SACS, state officials say BOE has improved

By Curt Yeomans


Two Georgia Board of Education members, and two officials from the Southern Association of Colleges and Schools' Georgia office, believe the Clayton County Board of Education is heading in the right direction toward regaining its accreditation.

The accrediting agency sent a review team to the school system Monday to begin a site visit that will last through Wednesday.

During the school board's meeting on Monday, the board recognized students for their academic successes, heard a report on the Elite Scholars Academy Charter School that was approved by the state Board of Education earlier this month, and was told by district officials of efforts to make sure students are ready for the Criterion-Referenced Competency Tests.

SACS' State Director for Georgia Mike Bryans was optimistic about the way he and Associate State Director Jay Wansley saw the board conducting its proceedings. Bryans and Wansley will report their observations to the review team today.

"The evidence clearly indicates the board functions on behalf of students," Bryans said. "The emphasis appears to be on student achievement."

A year ago, a similar review team decided Clayton's school board was dysfunctional, and established nine mandates for improving the school system. Six months later, the district became the first U.S. school system in nearly 40 years to lose its accreditation after a second review team decided the board was still dysfunctional, and the district had only met one of those mandates.

The review team visiting the district this time will begin interviewing school board members, district staff and administrators, and members of the community, today at the school system's central office in Jonesboro. Bryans said a decision should be made within the next month about Clayton County's accreditation.

If the school system does not regain its accreditation this time, it will have to begin the re-accreditation process from scratch. The process could take as long as two years to complete.

On the eve of the interviews, Georgia Board of Education members Brad Bryant and James Bostic, who were assigned by Gov. Sonny Perdue a year ago to be his liaisons to the Clayton County school board, told board members early in the meeting they were becoming a better school board.

"You've rolled up your sleeves and worked hard" to regain accreditation, Bryant told board members. He said the board members have been more receptive to improving themselves than their predecessors. Those members have either resigned, or have been removed from office.

"If we're asked by SACS about this board, I think we'll be in a position to say substantial progress has been made by this board," Bryant said. "It's been a challenge in that you did not have any veteran board members to guide you, so you've had to learn on the fly."

Bostic said they have not been asked to meet with SACS' review team, and he declined to speculate on what he thought the school system's chances of regaining accreditation were.

"We have no idea," Bostic said. "The committee has to decide that."

Clayton School Board Chairperson Alieka Anderson said the board was not trying to be on its best behavior Monday for its SACS guests, although the meeting lasted several hours less than board meetings of the recent past.

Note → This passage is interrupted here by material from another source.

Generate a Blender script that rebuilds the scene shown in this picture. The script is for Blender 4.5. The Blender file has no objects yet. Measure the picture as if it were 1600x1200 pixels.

"This is how we normally function," Anderson said. "It's not business as usual anymore. We are moving to become a highly functional board that is focused on student achievement."

In addition to the confidence and optimism expressed by state board members and the SACS representatives, several community leaders and parents offered their own praise for the board, and messages for SACS.

"SACS, we love our community, and our county, and we're taking it back," said Riverdale Mayor Evelyn Wynn-Dixon. She also offered a message of support to Bryans and Wansley during a public-comment segment of the meeting. Wynn-Dixon said she, and the mayors of Clayton's other cities, were working to teach their residents not to be apathetic about community issues, such as the health of the school system, anymore.

Riverdale parent Linda Granger said she is pleased with the progress made since the new board has taken office.

"It's about the children," Granger said. "Continue doing what you are doing so SACS will not have to come back in the future."

State Rep. Mike Glanton (D-Ellenwood), flanked by a dozen ministers from the county, said, "This will be the model not only for the state, but the nation as well.

"We have been under the microscope far longer than anyone else. We have no more kinks left," Glanton said.